Roma, domestico schiavizzato in una villa sull'Appia, bastonato dai "padroni" e morso dai cani
di Adelaide Pierucci
I RICOVERI
I due, ieri, sono stati rinviati a giudizio dal giudice Andrea Fanelli con l'accusa di violenze domestiche e lesioni. Il domestico, un quarantenne bengalese, subì per oltre sei anni vessazioni e due ricoveri e nel 2016, ormai umiliato, aveva optato per la denuncia ipotizzando il reato di riduzione in schiavitù. Il pm Antonio Calaresu, titolare del fascicolo, valutate le circostanze, ha ricondotto il caso nei maltrattamenti e lesioni personali. «Sono stato assunto nel 2009 per lavorare 4 ore al giorno, ma lavoravo tutto il giorno, tutti i giorni», ha raccontato il domestico agli investigatori, «e ho sopportato ogni umiliazione finché ho potuto perché non volevo rinunciare a un tetto per me e mia moglie, ma anche a un contratto di lavoro. Tant'è che avevo taciuto quando sono stato morso dai cani, ma degli schiaffi in faccia non ne potevo più. Quando mi hanno bastonato mentre raccoglievo le olive, nell'autunno dello scorso anno, ho sporto denuncia e mi sono licenziato». Alla domanda perché il padrone della tenuta fosse così nervoso il bengalese, assistito dall'avvocato Elisabetta Sorze, ha ipotizzato un legame con la marijuana. «Si preparava delle sigarette che puzzavano.

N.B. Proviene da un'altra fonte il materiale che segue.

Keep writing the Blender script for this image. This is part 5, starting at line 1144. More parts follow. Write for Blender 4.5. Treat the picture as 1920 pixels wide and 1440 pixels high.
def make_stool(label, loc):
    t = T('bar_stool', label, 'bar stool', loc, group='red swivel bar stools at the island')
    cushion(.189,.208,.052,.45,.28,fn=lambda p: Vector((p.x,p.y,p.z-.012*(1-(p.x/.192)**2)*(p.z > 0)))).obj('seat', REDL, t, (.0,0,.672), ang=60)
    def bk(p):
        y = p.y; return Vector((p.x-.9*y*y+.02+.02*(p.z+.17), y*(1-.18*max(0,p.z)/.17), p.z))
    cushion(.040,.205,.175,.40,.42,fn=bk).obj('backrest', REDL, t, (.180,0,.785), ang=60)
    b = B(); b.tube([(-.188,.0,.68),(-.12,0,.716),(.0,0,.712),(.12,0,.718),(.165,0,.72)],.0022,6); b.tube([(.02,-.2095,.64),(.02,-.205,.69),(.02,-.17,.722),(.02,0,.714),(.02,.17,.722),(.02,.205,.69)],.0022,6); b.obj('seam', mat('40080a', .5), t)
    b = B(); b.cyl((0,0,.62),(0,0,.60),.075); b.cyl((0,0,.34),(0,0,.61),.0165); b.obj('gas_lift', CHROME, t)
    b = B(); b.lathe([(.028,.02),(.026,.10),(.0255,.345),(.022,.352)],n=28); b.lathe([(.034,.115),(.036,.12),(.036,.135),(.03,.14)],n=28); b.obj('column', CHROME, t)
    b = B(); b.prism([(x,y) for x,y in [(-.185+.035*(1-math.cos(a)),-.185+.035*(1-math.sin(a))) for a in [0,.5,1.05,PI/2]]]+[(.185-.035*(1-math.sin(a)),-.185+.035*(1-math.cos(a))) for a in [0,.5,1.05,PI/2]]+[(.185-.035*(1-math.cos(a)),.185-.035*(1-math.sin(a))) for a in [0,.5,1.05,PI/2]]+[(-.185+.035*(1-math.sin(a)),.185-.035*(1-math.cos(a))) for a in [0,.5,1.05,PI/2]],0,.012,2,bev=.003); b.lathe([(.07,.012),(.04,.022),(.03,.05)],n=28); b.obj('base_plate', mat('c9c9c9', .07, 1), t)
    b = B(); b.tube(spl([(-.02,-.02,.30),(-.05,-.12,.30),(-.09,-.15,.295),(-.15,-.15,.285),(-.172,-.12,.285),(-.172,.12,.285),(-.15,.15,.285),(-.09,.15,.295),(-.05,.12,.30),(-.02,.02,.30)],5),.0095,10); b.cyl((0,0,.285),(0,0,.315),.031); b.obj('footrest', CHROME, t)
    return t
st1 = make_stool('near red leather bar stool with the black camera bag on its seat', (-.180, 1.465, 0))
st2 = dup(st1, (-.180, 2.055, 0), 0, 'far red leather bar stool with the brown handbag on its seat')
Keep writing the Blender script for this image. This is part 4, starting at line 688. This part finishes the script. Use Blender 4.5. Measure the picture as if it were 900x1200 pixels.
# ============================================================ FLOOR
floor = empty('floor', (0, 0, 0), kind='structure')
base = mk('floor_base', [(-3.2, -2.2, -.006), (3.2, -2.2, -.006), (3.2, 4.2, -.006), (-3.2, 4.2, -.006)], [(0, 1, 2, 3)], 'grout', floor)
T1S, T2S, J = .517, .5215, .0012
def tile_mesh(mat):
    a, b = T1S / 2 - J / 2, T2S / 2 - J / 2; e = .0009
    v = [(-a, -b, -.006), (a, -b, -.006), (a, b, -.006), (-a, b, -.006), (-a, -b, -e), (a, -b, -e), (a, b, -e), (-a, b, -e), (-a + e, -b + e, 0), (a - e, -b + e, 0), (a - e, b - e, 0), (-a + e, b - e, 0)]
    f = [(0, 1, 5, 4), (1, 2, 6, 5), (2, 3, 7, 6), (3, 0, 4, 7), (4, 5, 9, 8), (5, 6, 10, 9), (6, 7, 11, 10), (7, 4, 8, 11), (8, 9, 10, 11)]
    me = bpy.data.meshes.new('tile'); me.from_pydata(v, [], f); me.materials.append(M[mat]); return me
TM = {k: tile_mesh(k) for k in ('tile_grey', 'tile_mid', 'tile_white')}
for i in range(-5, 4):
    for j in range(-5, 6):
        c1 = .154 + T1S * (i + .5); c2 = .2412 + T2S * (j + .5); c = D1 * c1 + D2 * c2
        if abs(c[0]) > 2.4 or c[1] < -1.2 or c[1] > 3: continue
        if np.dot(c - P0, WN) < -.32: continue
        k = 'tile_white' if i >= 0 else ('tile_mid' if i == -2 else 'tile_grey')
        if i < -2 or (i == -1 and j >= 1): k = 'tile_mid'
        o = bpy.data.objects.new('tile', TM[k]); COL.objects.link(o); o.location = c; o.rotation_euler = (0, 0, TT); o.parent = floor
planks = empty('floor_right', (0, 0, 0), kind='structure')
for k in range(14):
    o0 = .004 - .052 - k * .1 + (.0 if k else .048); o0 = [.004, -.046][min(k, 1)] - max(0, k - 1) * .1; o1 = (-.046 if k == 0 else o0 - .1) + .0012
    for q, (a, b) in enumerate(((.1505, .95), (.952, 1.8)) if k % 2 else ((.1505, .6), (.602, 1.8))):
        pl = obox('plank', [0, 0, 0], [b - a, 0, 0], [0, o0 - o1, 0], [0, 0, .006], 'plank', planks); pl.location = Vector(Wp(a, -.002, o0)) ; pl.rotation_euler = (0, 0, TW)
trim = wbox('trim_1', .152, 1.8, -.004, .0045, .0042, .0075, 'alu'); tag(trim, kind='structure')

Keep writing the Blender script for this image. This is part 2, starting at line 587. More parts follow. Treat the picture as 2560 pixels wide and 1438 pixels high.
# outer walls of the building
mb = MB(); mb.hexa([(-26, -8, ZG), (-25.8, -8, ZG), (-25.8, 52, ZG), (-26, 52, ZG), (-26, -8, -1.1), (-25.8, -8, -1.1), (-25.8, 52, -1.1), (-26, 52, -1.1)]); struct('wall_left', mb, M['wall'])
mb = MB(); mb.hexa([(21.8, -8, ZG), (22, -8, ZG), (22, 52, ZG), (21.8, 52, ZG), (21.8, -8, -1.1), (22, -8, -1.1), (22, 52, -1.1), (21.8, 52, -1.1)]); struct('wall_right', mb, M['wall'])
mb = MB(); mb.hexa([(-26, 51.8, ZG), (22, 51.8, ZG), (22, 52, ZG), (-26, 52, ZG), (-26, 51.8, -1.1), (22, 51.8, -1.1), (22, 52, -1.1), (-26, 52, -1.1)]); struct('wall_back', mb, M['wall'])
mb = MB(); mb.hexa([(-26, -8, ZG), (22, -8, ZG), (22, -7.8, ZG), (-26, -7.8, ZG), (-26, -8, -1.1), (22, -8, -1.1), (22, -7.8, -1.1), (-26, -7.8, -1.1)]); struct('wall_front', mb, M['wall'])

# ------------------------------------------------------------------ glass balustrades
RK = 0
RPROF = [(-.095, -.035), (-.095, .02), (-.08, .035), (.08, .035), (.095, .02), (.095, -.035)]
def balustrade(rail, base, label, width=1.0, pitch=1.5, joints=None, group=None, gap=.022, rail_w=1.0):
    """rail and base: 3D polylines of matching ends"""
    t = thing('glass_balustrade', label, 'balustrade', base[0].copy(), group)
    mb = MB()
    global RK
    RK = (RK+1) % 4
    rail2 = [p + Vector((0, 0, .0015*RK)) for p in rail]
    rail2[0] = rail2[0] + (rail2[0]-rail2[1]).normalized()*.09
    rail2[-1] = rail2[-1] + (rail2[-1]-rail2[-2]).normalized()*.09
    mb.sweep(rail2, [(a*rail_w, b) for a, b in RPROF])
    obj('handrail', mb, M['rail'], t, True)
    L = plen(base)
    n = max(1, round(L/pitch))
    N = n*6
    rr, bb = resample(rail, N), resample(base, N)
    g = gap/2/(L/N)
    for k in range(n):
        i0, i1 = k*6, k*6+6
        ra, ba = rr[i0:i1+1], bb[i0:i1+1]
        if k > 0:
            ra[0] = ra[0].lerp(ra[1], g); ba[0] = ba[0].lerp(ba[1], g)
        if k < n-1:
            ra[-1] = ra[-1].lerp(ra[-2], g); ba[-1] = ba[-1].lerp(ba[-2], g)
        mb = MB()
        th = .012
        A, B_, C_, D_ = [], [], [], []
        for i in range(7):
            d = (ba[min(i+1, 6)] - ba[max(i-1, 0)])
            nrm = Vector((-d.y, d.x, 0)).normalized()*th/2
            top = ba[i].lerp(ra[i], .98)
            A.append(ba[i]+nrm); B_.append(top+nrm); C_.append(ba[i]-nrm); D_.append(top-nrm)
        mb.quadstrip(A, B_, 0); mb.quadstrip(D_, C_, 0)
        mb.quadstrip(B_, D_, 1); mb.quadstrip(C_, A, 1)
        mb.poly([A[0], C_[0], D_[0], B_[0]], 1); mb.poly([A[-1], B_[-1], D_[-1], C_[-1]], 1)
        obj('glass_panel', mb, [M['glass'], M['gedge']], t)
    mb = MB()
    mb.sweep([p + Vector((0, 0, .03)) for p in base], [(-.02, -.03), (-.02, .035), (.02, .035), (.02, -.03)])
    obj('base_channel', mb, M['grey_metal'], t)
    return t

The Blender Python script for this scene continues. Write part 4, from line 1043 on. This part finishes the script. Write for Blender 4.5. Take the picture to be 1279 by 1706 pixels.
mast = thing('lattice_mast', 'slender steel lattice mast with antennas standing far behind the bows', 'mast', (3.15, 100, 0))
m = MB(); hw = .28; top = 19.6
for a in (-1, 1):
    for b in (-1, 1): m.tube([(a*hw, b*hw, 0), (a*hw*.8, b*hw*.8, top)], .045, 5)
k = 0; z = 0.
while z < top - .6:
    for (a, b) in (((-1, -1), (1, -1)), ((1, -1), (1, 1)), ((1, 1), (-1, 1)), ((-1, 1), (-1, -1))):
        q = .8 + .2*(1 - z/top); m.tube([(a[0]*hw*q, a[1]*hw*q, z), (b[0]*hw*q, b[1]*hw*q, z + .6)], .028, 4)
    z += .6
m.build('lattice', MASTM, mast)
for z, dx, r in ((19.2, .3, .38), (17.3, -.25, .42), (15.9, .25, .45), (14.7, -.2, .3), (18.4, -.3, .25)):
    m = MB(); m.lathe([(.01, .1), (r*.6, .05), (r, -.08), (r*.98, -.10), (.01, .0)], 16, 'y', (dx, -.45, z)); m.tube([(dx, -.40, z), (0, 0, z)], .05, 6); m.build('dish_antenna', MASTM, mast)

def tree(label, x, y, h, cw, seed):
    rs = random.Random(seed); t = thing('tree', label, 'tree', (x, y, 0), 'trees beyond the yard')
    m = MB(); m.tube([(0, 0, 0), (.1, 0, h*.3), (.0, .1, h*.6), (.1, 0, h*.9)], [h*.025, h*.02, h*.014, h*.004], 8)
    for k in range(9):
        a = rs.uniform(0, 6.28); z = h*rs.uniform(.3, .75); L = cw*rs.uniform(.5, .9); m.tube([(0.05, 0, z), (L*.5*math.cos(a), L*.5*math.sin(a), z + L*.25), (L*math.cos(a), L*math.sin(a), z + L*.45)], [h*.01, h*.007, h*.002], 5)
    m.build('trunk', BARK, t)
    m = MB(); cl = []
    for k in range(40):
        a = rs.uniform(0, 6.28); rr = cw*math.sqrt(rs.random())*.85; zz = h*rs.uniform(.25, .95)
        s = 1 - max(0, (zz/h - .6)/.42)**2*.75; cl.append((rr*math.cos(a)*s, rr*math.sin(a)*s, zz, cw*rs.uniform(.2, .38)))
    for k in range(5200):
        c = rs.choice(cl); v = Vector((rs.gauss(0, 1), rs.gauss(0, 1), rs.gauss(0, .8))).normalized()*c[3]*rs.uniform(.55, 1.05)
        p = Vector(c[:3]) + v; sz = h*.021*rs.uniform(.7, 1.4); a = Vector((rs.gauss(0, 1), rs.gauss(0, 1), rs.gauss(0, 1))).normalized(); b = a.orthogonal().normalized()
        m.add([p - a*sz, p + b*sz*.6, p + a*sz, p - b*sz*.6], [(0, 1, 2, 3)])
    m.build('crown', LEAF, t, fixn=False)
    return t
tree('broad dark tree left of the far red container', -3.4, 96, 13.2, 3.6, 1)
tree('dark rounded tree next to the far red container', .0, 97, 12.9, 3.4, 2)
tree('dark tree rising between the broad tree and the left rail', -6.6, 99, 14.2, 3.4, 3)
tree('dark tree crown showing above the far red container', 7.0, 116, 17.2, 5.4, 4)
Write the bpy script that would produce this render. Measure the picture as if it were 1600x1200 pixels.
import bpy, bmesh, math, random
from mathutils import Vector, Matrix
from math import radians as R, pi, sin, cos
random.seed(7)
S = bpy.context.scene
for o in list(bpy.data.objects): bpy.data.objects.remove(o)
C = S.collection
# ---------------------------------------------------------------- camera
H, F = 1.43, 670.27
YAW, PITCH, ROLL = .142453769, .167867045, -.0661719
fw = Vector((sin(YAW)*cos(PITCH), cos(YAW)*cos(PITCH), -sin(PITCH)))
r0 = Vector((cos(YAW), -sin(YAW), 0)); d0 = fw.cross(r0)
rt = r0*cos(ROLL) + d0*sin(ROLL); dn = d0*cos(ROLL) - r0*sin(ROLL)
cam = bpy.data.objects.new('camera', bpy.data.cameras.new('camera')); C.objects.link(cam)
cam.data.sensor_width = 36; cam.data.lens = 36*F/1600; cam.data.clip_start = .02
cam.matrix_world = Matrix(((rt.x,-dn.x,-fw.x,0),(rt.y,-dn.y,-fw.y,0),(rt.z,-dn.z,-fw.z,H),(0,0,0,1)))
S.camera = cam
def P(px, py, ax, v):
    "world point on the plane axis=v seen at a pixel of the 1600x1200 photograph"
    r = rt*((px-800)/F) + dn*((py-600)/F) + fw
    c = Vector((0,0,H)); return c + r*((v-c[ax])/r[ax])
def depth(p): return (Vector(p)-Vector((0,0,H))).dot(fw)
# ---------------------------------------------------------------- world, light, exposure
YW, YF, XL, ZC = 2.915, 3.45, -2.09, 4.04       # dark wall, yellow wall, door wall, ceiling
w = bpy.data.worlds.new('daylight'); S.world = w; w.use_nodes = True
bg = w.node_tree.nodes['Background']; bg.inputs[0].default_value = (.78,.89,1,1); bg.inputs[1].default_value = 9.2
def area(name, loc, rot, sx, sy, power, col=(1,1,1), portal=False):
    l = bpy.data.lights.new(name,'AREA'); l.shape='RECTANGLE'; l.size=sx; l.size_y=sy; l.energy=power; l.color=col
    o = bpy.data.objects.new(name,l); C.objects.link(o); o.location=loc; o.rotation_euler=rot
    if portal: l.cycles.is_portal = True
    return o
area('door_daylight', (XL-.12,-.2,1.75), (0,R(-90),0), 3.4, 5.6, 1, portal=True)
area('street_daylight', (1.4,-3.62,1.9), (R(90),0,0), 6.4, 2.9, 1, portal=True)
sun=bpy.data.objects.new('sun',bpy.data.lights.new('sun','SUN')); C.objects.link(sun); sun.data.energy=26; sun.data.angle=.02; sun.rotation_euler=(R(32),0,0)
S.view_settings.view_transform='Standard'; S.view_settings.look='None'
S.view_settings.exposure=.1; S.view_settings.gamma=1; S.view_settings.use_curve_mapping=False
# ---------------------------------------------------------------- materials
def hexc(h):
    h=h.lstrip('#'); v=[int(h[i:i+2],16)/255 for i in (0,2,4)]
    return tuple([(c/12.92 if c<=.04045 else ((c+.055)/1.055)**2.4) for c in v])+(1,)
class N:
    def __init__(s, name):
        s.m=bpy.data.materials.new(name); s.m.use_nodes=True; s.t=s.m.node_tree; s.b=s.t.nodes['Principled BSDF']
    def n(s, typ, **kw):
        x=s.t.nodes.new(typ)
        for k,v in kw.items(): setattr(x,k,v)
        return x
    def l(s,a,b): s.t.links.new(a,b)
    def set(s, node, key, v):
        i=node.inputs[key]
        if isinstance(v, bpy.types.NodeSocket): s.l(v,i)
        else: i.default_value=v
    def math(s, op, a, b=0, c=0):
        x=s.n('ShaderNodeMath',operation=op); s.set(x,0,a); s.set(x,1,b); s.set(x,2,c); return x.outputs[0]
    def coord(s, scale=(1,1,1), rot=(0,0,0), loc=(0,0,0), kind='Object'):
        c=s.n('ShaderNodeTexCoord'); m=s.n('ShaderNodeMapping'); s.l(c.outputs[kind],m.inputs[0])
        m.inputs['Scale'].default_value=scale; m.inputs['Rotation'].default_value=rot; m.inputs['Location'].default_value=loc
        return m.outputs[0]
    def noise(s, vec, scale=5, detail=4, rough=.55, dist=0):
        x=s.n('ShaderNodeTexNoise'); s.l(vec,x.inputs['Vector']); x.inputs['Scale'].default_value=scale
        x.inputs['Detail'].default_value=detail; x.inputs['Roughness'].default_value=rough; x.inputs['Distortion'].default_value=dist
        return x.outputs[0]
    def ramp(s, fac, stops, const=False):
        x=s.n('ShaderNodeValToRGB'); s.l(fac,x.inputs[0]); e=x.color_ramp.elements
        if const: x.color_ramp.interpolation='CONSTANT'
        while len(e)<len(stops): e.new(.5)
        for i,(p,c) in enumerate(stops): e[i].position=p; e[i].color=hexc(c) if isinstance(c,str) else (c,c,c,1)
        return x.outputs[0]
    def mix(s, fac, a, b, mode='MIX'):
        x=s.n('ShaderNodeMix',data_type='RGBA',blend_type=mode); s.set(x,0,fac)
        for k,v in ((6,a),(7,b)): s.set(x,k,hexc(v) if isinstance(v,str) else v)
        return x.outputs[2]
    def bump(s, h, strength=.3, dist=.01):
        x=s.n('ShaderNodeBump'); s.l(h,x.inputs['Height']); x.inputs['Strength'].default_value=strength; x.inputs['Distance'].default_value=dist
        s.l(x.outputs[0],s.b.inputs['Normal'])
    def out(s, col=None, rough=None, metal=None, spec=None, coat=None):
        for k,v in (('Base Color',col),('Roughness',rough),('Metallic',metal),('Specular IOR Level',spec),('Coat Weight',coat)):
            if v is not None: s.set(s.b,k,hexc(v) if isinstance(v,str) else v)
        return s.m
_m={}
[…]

Io mi dovevo occupare della coltivazione delle piante», aveva spiegato. «La sera dovevo controllarle, innaffiarle e eliminare le foglie gialle. Se trovava qualche pianta malata mi picchiava». Una ricostruzione che era costata al proprietario della tenuta l'apertura di un altro procedimento penale. Ma l'aspetta pure un conto col giudice del lavoro: il domestico maltrattato rivendica 50.000 euro, tra straordinari, permessi e ferie non godute.